Tuesday, July 14, 2009

It's 4:20 somewhere!

Our latest nanny has quit after a scant 5 weeks; her husband has been transferred to California and they are moving at the end of the month. But I am not writing this to whine about how hard it is to keep good child care; no. In fact, we have already found someone we are pretty excited about to replace her. No, I’m just writing this to let you know that what I’ve heard is true: the current generation of young people looking for employment is as dumb as a box of rocks when it comes to the kind of shit about themselves they put out on the internet for public consumption.

When looking for a new nanny, I stumbled across an ad on Craiglist for someone who looked very promising. She was a college student majoring in international studies, with 10 years of experience working with kids. She seemed smart and enthusiastic, and I contacted her. We traded a couple of emails, and when she addressed her email back to me as “Hi, Wendy!” and said “2 and 5 years old sound like the PERFECT ages for me!” I didn’t want to hold it against her – after all, she spoke so enthusiastically about how she was going to work with my nonexistent five year old. We set up an appointment to meet for this morning.

And then I Googled her.

The first thing I saw was her Twitter feed, which had been updated three hours previously to inform the world that she had just scored some chronic; “fuck, yeah.” There were enough other cheesy references to pot (“Having a great 4/20!”) in her posts to indicate she has something of an affinity for the stuff.

The next site was her myspace page, complete with a sultry photograph of her showing the tops of her obviously bare breasts. The page was plastered with images of marijuana leaves and in her information section she told me and the world she was looking for other burners because she smokes every day. Additional statements like “I was bi before it was cool” and the news that her dog is a pit bull completed the jolly image of this person who wanted to take care of my children.

Now honestly, I could not care less in the abstract if someone smokes pot (although I’m not going to hire them to watch my kids when they proudly admit they do it every day and their myspace page looks like the inside of a teenaged boy’s room from 1973). Nor do I care if she is bisexual, although I’ve always thought that straddling of the middle ground was sort of a fakey construct by girls who think it makes them sound cool. I’m less thrilled with the pit bull – I don’t need pictures of my children’s beautiful faces plastered across the evening news as the latest victims of this “misunderstood” breed.
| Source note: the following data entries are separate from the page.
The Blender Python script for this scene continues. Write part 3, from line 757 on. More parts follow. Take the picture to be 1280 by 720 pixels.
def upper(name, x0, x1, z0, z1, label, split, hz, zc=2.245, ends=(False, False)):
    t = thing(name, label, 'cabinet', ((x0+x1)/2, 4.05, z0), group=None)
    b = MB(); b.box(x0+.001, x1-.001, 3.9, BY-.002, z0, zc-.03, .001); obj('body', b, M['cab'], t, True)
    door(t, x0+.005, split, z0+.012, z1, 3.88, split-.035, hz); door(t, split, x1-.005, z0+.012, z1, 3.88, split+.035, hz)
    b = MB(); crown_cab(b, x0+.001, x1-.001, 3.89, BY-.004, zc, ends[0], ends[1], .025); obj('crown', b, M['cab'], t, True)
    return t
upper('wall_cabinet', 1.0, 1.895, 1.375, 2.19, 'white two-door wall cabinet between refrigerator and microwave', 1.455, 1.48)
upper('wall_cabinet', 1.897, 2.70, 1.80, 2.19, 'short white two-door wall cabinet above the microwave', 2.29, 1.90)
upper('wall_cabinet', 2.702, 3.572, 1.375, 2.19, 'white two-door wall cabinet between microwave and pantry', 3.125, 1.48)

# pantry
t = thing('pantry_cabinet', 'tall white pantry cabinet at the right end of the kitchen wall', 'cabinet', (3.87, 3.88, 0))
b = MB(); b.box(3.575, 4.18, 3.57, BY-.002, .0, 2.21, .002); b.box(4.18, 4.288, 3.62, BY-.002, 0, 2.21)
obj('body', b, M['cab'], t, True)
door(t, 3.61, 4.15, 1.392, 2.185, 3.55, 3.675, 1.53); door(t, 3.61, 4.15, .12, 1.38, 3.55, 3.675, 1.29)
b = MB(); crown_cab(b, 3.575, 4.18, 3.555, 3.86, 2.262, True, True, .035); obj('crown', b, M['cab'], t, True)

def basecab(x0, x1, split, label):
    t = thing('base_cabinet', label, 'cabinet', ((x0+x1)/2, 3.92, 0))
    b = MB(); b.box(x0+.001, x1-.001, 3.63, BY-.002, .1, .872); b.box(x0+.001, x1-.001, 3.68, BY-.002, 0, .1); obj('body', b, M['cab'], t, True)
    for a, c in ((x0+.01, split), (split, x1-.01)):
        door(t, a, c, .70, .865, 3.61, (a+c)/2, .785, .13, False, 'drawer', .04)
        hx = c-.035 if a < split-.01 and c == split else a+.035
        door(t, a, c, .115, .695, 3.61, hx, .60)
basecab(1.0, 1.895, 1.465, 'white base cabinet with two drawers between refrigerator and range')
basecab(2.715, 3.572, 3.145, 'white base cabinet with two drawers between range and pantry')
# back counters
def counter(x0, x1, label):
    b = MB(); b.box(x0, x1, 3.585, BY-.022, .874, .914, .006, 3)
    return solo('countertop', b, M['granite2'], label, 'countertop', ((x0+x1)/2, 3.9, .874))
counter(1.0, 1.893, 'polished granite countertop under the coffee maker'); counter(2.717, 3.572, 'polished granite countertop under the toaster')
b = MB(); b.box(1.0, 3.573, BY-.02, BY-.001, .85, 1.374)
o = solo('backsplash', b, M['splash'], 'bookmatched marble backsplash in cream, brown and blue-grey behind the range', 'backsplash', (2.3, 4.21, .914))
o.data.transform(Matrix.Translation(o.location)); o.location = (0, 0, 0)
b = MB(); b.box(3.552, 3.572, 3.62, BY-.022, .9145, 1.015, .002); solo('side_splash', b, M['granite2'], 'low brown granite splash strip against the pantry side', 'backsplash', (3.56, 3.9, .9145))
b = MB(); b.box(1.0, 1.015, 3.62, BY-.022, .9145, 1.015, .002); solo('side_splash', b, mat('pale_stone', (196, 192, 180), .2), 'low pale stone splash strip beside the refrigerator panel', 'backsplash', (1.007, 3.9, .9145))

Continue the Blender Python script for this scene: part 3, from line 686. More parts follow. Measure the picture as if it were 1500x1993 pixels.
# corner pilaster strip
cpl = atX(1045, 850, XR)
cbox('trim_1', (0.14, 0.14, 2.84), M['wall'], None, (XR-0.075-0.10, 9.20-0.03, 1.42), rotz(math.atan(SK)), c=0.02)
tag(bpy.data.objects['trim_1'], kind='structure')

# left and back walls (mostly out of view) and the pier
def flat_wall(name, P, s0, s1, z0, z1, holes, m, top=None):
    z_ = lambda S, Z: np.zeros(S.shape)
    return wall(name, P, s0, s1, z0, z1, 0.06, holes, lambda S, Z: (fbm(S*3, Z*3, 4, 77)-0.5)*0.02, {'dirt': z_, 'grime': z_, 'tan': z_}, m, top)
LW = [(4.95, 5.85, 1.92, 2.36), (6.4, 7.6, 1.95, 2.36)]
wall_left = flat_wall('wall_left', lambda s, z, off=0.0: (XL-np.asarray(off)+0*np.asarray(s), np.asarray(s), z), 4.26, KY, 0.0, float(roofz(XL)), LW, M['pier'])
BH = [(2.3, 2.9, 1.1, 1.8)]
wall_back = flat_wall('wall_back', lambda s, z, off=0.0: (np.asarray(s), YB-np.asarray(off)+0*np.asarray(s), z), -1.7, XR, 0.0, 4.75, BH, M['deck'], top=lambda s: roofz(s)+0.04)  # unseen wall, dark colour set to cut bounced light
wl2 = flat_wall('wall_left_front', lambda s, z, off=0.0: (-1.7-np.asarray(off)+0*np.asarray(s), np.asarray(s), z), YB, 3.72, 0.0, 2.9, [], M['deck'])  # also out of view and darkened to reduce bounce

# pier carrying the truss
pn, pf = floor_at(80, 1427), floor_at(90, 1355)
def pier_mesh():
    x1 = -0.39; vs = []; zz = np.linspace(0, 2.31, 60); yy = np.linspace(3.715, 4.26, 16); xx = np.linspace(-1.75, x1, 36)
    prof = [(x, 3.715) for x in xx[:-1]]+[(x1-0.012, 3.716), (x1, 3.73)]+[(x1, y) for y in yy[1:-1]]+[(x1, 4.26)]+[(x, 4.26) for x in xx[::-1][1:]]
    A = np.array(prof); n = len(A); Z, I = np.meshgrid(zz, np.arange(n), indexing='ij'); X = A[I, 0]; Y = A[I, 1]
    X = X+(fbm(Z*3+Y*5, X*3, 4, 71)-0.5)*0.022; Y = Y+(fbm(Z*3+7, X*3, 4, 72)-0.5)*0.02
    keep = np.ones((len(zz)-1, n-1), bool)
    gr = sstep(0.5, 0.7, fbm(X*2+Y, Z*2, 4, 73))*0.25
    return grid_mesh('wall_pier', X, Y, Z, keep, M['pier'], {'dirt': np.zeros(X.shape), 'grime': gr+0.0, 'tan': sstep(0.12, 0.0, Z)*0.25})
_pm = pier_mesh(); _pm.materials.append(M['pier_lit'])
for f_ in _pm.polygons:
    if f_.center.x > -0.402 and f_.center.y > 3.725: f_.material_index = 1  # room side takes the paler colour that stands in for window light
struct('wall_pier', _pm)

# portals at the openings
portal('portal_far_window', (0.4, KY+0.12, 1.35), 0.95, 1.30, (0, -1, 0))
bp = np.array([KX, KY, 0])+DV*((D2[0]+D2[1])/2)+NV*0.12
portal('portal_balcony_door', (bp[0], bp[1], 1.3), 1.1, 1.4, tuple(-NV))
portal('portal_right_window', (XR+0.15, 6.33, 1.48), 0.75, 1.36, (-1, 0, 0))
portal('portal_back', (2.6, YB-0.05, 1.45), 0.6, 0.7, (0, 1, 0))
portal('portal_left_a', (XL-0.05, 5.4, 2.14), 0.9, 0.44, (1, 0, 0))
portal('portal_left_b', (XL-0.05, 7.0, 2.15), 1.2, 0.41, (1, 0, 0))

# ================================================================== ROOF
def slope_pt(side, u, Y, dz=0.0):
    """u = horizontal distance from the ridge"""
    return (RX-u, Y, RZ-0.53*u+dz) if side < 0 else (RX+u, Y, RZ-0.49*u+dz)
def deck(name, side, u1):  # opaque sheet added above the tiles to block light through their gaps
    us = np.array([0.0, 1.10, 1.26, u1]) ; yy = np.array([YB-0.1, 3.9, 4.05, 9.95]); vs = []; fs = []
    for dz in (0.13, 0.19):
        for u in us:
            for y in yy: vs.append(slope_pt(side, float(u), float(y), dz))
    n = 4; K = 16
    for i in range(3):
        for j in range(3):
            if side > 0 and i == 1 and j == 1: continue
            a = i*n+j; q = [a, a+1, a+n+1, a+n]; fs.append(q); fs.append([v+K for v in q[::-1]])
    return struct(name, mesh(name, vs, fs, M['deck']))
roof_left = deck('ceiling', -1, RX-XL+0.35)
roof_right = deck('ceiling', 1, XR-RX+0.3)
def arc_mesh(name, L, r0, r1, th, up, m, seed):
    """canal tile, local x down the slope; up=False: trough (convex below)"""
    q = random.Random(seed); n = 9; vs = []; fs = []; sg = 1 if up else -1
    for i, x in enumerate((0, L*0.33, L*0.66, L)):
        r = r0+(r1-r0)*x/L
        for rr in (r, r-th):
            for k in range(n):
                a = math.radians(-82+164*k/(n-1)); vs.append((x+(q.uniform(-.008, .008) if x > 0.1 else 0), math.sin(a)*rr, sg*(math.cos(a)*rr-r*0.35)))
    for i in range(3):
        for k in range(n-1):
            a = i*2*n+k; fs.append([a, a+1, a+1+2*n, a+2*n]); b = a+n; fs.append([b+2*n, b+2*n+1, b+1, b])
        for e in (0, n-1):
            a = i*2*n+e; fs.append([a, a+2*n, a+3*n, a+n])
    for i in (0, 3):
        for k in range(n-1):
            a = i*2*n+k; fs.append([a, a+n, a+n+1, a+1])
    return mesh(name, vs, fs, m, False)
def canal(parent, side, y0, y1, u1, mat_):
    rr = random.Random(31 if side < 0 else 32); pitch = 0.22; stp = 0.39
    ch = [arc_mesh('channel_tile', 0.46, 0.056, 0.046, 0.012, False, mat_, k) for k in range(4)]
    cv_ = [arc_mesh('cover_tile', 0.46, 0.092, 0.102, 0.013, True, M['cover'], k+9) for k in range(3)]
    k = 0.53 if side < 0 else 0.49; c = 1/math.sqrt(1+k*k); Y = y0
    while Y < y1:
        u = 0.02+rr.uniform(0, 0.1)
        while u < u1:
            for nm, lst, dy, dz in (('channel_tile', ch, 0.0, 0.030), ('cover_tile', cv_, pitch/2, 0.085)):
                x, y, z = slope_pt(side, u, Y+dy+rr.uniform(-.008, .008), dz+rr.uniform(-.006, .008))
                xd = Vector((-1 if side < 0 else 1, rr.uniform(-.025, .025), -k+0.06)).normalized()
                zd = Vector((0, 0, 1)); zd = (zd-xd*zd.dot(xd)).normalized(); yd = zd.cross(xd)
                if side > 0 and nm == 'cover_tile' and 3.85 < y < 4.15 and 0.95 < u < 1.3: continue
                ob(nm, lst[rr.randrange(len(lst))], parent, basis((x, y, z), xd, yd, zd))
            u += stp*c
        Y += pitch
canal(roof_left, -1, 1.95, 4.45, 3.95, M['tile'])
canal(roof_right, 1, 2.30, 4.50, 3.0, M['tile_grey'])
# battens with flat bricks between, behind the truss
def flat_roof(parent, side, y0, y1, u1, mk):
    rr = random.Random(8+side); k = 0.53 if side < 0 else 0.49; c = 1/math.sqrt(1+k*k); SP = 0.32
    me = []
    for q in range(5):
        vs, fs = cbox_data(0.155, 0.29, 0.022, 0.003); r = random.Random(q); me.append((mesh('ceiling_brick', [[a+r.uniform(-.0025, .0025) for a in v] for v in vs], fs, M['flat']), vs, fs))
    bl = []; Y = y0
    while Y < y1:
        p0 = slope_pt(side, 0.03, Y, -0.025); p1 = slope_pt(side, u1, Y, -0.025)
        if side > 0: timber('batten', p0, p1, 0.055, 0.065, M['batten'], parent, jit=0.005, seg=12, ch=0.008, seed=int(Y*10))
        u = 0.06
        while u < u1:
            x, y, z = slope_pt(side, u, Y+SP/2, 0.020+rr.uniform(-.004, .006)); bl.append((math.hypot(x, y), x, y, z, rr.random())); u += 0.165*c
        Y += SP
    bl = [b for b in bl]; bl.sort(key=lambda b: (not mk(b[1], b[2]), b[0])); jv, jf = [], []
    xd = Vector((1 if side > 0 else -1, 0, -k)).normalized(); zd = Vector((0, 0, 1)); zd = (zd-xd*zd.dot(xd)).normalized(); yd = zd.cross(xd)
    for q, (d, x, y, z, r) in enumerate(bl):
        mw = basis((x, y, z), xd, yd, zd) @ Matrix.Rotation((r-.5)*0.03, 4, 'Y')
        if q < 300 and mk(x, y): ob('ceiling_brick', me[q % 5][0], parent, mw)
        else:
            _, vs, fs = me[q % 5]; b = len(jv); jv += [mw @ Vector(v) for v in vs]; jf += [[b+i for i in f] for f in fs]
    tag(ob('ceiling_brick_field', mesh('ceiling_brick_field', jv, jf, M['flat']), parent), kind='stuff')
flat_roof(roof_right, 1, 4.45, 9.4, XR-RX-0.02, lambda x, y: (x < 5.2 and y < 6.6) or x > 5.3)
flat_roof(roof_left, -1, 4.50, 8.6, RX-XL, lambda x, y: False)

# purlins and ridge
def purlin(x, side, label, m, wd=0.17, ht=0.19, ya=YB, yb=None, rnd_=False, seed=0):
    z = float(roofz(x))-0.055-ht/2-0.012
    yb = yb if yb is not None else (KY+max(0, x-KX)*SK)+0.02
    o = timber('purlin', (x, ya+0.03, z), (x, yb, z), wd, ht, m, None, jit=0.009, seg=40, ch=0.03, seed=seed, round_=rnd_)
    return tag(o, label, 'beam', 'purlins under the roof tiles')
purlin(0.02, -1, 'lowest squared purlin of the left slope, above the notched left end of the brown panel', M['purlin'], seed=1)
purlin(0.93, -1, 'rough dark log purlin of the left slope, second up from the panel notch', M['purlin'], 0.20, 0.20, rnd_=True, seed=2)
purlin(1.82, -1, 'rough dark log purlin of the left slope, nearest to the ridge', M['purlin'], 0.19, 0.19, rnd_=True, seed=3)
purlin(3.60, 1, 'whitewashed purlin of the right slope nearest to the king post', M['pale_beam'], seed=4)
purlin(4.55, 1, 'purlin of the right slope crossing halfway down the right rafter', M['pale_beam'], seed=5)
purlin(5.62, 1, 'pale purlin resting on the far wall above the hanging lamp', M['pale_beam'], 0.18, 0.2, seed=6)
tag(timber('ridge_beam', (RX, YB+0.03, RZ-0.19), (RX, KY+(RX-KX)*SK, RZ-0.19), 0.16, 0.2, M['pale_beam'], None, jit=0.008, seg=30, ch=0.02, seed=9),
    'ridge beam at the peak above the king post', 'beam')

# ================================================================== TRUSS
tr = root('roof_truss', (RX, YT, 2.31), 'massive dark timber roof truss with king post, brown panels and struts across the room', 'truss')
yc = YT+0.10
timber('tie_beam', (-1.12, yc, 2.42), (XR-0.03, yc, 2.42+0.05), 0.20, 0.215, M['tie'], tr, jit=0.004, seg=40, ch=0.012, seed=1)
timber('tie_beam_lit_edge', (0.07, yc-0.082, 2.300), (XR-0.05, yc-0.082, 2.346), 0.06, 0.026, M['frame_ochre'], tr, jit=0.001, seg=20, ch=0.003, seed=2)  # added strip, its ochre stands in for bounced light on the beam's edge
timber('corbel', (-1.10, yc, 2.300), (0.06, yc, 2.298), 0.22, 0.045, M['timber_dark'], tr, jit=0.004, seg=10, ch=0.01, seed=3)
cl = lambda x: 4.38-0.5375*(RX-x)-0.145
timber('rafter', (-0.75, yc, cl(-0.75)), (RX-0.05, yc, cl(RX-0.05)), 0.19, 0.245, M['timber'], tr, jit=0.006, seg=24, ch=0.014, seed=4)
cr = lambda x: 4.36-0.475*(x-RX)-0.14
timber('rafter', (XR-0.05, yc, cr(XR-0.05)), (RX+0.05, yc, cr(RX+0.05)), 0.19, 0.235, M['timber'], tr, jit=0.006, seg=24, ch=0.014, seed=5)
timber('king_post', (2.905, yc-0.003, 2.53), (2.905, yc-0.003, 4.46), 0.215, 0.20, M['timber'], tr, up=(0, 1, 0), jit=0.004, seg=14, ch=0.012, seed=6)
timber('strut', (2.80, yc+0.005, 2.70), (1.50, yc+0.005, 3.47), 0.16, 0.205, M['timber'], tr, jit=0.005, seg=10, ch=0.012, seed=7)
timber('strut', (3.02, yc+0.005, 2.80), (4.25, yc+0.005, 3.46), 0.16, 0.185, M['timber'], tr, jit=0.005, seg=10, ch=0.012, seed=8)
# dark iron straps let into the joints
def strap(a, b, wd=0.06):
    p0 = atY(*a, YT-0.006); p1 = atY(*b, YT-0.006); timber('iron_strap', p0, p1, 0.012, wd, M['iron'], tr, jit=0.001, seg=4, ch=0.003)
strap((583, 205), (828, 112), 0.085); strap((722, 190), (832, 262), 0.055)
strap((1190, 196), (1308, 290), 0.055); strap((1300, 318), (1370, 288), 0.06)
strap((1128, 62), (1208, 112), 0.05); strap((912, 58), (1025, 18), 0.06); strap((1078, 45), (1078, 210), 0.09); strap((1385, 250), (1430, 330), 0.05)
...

No, it’s more that this girl was stupid enough to think the world ought to know these things about her, and presumably accept her for “who she is.” After I sent her an email canceling our interview, she sent me an indignant reply latching onto the marijuana issue like I was some sort of asshole who thinks it’s OK to get politely tanked on gin and tonics but who thinks smoking weed is the mark of the beast. I gave her a little spiel about how she’s naïve to think that having that kind of stuff about herself on the internet isn’t going to interfere with getting jobs. I knew it wasn’t really my place to tell this person she ought to think about shaping the fuck up, but I did it anyway.

3 comments:

Broady said...

Talk about dodging a bullet-- any one of those items is questionable, though maybe surmountable, but all of those lovely proclivities rolled into one nanny is a disaster.

You were pretty kind to let her know the real reason, I wouldn't have been so generous. At least she scored some sweet chronic to get her through the disappointment.

Fluffy Windover said...

WOW. internetz saved the day, yet again! There are pics of my daycare provider's husband on Facebook in which he sports a huge mess of white-man dreadlocks (he doesn't have them anymore, thank god. not a good look.) So I often wonder if the two of them toke the gange after the kiddos clear out. Heh, I probably would if I had to take care of 7 kids every day. Still though, I'd rather not think about it!

Cindy said...

I agree with Broady that it was kind of you to let her know why you would not consider hiring her. It would have been so much easier not to. Her parents have probably been telling her these things for years and she's thought it's just them.

The Google search is the new background check, I guess. Thoughtful of some idiots to make it so easy for us.